What you need to do: Transcribe the records that follow in their entirety, omitting any pictures.
-- Records for the exercise start --
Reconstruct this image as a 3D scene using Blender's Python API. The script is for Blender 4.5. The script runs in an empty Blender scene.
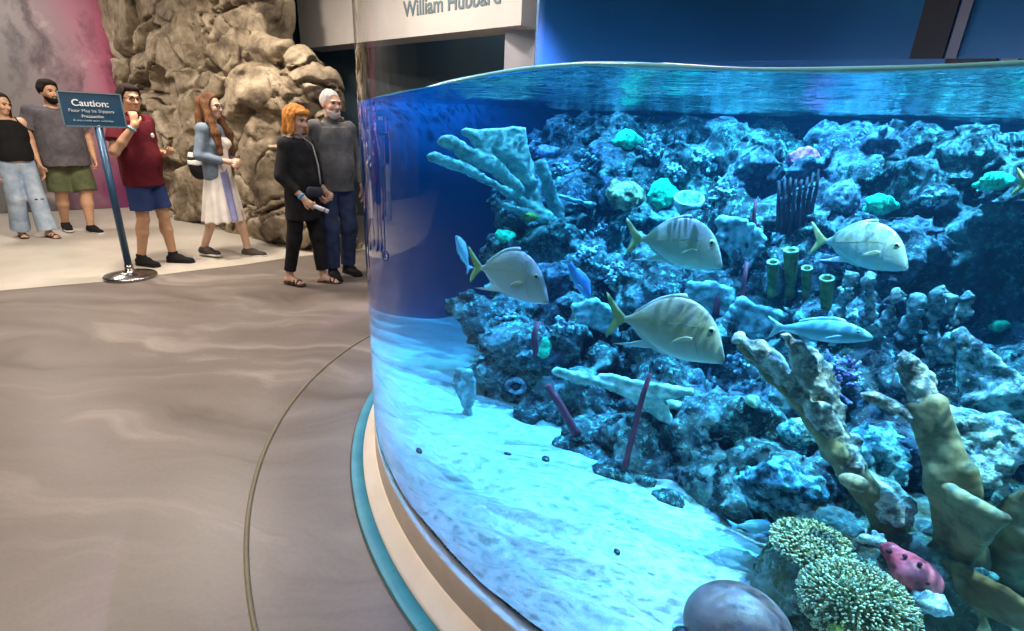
import bpy, math, random
import numpy as np
from mathutils import Vector
random.seed(7); RNG=np.random.default_rng(7)
S=bpy.context.scene; COL=S.collection
PI=math.pi
A=lambda *v: np.array(v,float)
def nrm(v): v=np.asarray(v,float); return v/(np.linalg.norm(v)+1e-12)

# ------------------------------------------------------------------ camera
W,H=1024,631; F=515.16; PITCH=.352; ROLL=.0481; EYE=1.55
E0=A(0,0,EYE)
FW=A(0,math.cos(PITCH),-math.sin(PITCH)); U0=A(0,math.sin(PITCH),math.cos(PITCH)); R0=A(1,0,0)
RT=math.cos(ROLL)*R0+math.sin(ROLL)*U0; UP=-math.sin(ROLL)*R0+math.cos(ROLL)*U0
def ray(px,py):
    d=FW*F+(px-W/2)*RT+(H/2-py)*UP
    return d/math.hypot(d[0],d[1])
def P(px,py,t): return E0+ray(px,py)*t            # world point at horizontal distance t
def at_z(px,py,z):
    d=ray(px,py); return E0+d*((z-EYE)/d[2])
CX,CY=1.418,2.698; RG=2.128; WZ=1.658; SZ=.235; IORW=1.33
def ray_w(px,py):                                   # view ray bent by the water behind the curved acrylic: (point on the acrylic, direction)
    D=nrm(ray(px,py)); a=D[0]**2+D[1]**2; b=-2*(D[0]*CX+D[1]*CY); c=CX*CX+CY*CY-RG*RG
    s=math.sqrt(max(b*b-4*a*c,0)); p=E0+D*((-b-s)/(2*a)); n=A((p[0]-CX)/RG,(p[1]-CY)/RG,0)
    q=-(n@D); e=1/IORW; T=e*D+(e*q-math.sqrt(1-e*e*(1-q*q)))*n
    return p,T/math.hypot(T[0],T[1])
def Pw(px,py,t):                                    # point inside the tank; t is the apparent horizontal distance from the viewer
    p,T=ray_w(px,py); return p+T*((t-math.hypot(p[0],p[1]))*1.45)
def at_zw(px,py,z):
    p,T=ray_w(px,py); return p+T*((z-p[2])/T[2])
cd=bpy.data.cameras.new('camera'); cam=bpy.data.objects.new('camera',cd); COL.objects.link(cam)
from mathutils import Matrix
cam.matrix_world=Matrix(((RT[0],UP[0],-FW[0],0),(RT[1],UP[1],-FW[1],0),(RT[2],UP[2],-FW[2],EYE),(0,0,0,1)))
cd.sensor_fit='HORIZONTAL'; cd.sensor_width=36; cd.lens=F/W*36; cd.clip_start=.05
S.camera=cam

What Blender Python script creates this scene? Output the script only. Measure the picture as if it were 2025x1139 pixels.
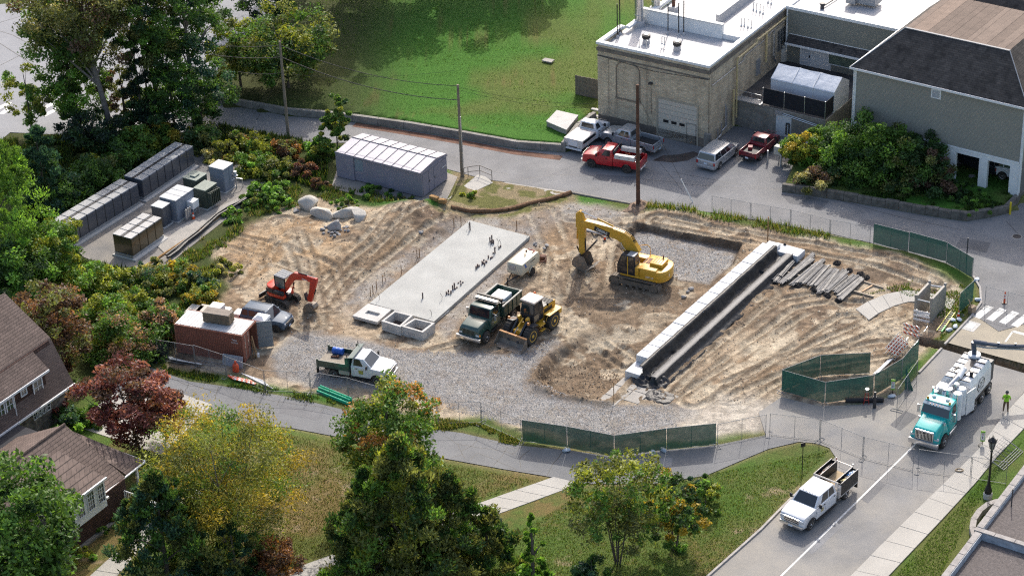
-- Records for the exercise end --
Expected output:
Reconstruct this image as a 3D scene using Blender's Python API. The script is for Blender 4.5. The script runs in an empty Blender scene.
import bpy, math, random
import numpy as np
from mathutils import Vector
random.seed(7); RNG=np.random.default_rng(7)
S=bpy.context.scene; COL=S.collection
PI=math.pi
A=lambda *v: np.array(v,float)
def nrm(v): v=np.asarray(v,float); return v/(np.linalg.norm(v)+1e-12)

# ------------------------------------------------------------------ camera
W,H=1024,631; F=515.16; PITCH=.352; ROLL=.0481; EYE=1.55
E0=A(0,0,EYE)
FW=A(0,math.cos(PITCH),-math.sin(PITCH)); U0=A(0,math.sin(PITCH),math.cos(PITCH)); R0=A(1,0,0)
RT=math.cos(ROLL)*R0+math.sin(ROLL)*U0; UP=-math.sin(ROLL)*R0+math.cos(ROLL)*U0
def ray(px,py):
    d=FW*F+(px-W/2)*RT+(H/2-py)*UP
    return d/math.hypot(d[0],d[1])
def P(px,py,t): return E0+ray(px,py)*t            # world point at horizontal distance t
def at_z(px,py,z):
    d=ray(px,py); return E0+d*((z-EYE)/d[2])
CX,CY=1.418,2.698; RG=2.128; WZ=1.658; SZ=.235; IORW=1.33
def ray_w(px,py):                                   # view ray bent by the water behind the curved acrylic: (point on the acrylic, direction)
    D=nrm(ray(px,py)); a=D[0]**2+D[1]**2; b=-2*(D[0]*CX+D[1]*CY); c=CX*CX+CY*CY-RG*RG
    s=math.sqrt(max(b*b-4*a*c,0)); p=E0+D*((-b-s)/(2*a)); n=A((p[0]-CX)/RG,(p[1]-CY)/RG,0)
    q=-(n@D); e=1/IORW; T=e*D+(e*q-math.sqrt(1-e*e*(1-q*q)))*n
    return p,T/math.hypot(T[0],T[1])
def Pw(px,py,t):                                    # point inside the tank; t is the apparent horizontal distance from the viewer
    p,T=ray_w(px,py); return p+T*((t-math.hypot(p[0],p[1]))*1.45)
def at_zw(px,py,z):
    p,T=ray_w(px,py); return p+T*((z-p[2])/T[2])
cd=bpy.data.cameras.new('camera'); cam=bpy.data.objects.new('camera',cd); COL.objects.link(cam)
from mathutils import Matrix
cam.matrix_world=Matrix(((RT[0],UP[0],-FW[0],0),(RT[1],UP[1],-FW[1],0),(RT[2],UP[2],-FW[2],EYE),(0,0,0,1)))
cd.sensor_fit='HORIZONTAL'; cd.sensor_width=36; cd.lens=F/W*36; cd.clip_start=.05
S.camera=cam

What Blender Python script creates this scene? Output the script only. Measure the picture as if it were 2025x1139 pixels.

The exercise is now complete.